======== Given information

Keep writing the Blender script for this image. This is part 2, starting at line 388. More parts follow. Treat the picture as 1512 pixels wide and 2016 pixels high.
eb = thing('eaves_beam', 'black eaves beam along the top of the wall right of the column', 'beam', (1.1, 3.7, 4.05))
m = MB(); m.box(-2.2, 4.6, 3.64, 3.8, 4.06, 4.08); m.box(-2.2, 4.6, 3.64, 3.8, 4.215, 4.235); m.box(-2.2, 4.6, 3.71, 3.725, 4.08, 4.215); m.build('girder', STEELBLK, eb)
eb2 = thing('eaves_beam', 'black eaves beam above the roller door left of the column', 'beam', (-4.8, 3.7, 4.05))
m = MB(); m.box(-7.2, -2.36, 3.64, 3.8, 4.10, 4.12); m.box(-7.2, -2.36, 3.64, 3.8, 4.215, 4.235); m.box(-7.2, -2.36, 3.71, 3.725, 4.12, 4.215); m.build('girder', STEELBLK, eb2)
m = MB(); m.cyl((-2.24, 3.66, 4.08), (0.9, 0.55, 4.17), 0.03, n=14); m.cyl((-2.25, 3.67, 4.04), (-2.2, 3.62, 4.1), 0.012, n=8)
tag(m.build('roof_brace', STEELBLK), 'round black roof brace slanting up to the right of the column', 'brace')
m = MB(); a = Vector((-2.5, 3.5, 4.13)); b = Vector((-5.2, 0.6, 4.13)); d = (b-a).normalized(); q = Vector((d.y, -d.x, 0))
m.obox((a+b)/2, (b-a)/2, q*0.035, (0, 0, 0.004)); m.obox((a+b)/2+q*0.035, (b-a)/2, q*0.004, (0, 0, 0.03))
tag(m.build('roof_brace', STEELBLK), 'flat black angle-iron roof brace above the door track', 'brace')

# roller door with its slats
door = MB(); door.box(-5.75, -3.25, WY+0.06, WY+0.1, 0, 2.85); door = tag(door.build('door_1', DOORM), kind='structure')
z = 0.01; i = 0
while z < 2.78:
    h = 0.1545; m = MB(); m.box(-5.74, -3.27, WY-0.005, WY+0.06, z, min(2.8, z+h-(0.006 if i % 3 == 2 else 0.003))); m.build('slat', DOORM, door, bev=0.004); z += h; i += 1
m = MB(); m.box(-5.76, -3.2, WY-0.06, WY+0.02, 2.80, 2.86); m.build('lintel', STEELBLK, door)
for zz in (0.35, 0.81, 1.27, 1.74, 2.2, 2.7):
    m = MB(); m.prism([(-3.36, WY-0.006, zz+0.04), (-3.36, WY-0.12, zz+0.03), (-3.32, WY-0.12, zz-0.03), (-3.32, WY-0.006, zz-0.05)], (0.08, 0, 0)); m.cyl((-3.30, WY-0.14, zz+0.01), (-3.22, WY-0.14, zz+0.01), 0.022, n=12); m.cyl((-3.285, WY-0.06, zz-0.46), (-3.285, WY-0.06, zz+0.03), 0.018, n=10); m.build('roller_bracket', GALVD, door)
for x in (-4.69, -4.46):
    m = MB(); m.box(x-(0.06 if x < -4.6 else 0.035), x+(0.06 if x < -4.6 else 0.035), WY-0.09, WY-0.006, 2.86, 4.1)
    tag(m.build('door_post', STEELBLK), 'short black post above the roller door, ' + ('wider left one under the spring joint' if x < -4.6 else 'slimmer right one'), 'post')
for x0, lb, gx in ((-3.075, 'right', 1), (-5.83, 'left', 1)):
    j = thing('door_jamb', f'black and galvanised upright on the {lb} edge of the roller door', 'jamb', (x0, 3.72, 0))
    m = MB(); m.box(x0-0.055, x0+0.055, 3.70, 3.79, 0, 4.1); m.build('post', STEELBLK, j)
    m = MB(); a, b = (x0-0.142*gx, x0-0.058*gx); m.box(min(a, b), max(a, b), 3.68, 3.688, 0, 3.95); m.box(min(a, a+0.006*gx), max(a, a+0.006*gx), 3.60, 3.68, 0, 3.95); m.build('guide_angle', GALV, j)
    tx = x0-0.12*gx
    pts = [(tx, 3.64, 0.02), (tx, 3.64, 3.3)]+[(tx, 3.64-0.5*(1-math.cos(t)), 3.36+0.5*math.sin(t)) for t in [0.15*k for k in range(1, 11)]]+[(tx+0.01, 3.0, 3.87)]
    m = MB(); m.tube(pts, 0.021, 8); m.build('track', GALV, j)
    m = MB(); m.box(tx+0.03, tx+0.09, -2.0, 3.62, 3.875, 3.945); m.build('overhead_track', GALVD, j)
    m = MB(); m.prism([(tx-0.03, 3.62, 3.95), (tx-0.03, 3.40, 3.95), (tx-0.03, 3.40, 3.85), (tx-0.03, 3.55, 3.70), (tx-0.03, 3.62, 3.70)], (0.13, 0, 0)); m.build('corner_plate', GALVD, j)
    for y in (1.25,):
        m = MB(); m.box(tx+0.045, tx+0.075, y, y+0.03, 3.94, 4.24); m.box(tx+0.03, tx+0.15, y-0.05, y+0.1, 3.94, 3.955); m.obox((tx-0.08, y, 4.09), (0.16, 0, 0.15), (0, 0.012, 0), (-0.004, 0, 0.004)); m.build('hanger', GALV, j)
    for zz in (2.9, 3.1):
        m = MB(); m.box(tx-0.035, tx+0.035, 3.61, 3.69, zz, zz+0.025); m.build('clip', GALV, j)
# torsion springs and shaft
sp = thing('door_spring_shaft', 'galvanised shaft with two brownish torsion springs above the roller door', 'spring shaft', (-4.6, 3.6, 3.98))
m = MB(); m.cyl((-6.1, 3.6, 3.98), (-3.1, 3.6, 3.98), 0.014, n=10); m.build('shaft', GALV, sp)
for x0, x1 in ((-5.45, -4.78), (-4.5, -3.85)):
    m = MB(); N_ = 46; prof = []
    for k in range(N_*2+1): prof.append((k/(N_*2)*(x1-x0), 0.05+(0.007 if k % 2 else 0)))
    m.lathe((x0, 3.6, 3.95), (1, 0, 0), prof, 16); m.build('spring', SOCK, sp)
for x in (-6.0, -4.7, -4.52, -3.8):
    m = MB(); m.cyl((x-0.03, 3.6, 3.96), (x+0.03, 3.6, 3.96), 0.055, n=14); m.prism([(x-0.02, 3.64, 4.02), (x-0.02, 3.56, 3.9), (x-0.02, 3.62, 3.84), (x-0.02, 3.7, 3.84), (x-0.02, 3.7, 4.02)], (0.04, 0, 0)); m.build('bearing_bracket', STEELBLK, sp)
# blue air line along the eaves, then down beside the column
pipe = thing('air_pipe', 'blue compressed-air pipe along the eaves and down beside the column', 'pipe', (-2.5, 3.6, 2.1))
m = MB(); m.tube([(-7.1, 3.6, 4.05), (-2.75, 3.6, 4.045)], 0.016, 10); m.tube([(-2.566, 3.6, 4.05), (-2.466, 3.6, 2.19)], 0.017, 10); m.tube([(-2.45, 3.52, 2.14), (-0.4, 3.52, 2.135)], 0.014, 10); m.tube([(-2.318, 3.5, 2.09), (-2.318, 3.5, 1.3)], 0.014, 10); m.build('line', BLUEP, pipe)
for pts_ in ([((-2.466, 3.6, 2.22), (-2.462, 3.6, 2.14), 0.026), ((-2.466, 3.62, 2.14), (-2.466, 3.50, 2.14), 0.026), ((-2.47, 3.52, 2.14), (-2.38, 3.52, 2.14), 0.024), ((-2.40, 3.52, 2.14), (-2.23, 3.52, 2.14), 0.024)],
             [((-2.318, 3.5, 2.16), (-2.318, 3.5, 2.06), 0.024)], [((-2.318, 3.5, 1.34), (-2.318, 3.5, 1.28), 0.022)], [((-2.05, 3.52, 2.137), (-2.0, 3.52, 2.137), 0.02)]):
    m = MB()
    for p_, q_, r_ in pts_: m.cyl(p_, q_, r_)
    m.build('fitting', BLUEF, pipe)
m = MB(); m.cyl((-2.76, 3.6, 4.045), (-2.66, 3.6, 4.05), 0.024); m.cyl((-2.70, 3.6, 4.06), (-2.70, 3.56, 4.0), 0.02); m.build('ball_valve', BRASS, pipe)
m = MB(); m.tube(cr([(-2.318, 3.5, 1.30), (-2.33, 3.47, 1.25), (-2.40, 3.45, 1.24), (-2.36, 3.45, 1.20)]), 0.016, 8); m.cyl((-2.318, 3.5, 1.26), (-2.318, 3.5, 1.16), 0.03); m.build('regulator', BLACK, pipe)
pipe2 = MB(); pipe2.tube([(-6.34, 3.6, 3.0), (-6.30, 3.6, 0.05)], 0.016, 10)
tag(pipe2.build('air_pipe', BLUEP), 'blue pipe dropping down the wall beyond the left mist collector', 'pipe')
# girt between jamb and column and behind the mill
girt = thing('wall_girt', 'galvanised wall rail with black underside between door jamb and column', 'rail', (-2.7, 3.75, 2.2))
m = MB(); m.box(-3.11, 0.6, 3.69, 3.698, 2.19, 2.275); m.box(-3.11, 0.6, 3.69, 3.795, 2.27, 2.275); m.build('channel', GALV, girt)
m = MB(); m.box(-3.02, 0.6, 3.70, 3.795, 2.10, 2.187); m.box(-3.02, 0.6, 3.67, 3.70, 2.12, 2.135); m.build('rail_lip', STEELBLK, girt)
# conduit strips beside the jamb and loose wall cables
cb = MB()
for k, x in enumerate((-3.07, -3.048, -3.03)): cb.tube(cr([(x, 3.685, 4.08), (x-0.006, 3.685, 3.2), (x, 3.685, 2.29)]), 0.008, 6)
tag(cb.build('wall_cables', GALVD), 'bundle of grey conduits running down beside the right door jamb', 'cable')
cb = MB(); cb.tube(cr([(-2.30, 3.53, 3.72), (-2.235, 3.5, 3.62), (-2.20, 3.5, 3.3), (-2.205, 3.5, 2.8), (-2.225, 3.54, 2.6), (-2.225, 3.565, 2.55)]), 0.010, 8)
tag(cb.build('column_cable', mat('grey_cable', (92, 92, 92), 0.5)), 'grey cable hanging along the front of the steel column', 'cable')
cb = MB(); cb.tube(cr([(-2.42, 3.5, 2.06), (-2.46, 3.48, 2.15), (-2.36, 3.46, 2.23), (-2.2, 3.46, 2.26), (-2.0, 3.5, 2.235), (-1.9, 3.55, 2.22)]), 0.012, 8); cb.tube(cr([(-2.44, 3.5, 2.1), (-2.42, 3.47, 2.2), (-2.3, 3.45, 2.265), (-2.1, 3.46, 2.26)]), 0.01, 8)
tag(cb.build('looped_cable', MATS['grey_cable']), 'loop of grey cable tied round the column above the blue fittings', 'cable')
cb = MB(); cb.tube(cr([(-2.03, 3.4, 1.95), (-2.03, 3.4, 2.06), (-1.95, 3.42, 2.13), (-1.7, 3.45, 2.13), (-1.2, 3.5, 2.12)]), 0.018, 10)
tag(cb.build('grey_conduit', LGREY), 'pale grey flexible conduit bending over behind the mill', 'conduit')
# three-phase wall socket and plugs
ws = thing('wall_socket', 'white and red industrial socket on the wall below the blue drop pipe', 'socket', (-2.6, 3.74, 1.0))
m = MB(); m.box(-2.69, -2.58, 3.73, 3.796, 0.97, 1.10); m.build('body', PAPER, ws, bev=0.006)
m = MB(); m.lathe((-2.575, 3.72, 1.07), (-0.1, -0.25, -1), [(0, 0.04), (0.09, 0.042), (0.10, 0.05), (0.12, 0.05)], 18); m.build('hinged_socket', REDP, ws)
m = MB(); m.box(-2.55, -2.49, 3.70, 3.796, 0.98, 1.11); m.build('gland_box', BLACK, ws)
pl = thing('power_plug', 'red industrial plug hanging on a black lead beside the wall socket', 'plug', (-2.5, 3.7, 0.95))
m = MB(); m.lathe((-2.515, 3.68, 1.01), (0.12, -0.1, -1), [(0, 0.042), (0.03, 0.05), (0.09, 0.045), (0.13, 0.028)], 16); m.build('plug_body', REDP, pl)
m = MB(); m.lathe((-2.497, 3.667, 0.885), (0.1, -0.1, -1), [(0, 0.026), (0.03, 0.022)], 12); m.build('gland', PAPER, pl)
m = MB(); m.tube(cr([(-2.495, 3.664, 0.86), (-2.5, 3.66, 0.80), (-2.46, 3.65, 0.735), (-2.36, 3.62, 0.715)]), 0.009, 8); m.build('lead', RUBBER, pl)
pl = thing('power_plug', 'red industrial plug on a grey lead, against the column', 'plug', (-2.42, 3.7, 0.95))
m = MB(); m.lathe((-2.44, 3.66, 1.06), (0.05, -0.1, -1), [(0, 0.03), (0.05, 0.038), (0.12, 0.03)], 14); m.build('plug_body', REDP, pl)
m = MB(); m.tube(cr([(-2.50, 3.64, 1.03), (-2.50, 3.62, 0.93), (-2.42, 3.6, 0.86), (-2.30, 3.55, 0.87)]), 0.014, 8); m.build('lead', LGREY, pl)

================

Return exactly the lines that run from the top of the listing above to the line containing "tag(m.build('roof_brace', STEELBLK), 'flat", please, keeping both end lines and leaving out everything else.

Keep writing the Blender script for this image. This is part 2, starting at line 388. More parts follow. Treat the picture as 1512 pixels wide and 2016 pixels high.
eb = thing('eaves_beam', 'black eaves beam along the top of the wall right of the column', 'beam', (1.1, 3.7, 4.05))
m = MB(); m.box(-2.2, 4.6, 3.64, 3.8, 4.06, 4.08); m.box(-2.2, 4.6, 3.64, 3.8, 4.215, 4.235); m.box(-2.2, 4.6, 3.71, 3.725, 4.08, 4.215); m.build('girder', STEELBLK, eb)
eb2 = thing('eaves_beam', 'black eaves beam above the roller door left of the column', 'beam', (-4.8, 3.7, 4.05))
m = MB(); m.box(-7.2, -2.36, 3.64, 3.8, 4.10, 4.12); m.box(-7.2, -2.36, 3.64, 3.8, 4.215, 4.235); m.box(-7.2, -2.36, 3.71, 3.725, 4.12, 4.215); m.build('girder', STEELBLK, eb2)
m = MB(); m.cyl((-2.24, 3.66, 4.08), (0.9, 0.55, 4.17), 0.03, n=14); m.cyl((-2.25, 3.67, 4.04), (-2.2, 3.62, 4.1), 0.012, n=8)
tag(m.build('roof_brace', STEELBLK), 'round black roof brace slanting up to the right of the column', 'brace')
m = MB(); a = Vector((-2.5, 3.5, 4.13)); b = Vector((-5.2, 0.6, 4.13)); d = (b-a).normalized(); q = Vector((d.y, -d.x, 0))
m.obox((a+b)/2, (b-a)/2, q*0.035, (0, 0, 0.004)); m.obox((a+b)/2+q*0.035, (b-a)/2, q*0.004, (0, 0, 0.03))
tag(m.build('roof_brace', STEELBLK), 'flat black angle-iron roof brace above the door track', 'brace')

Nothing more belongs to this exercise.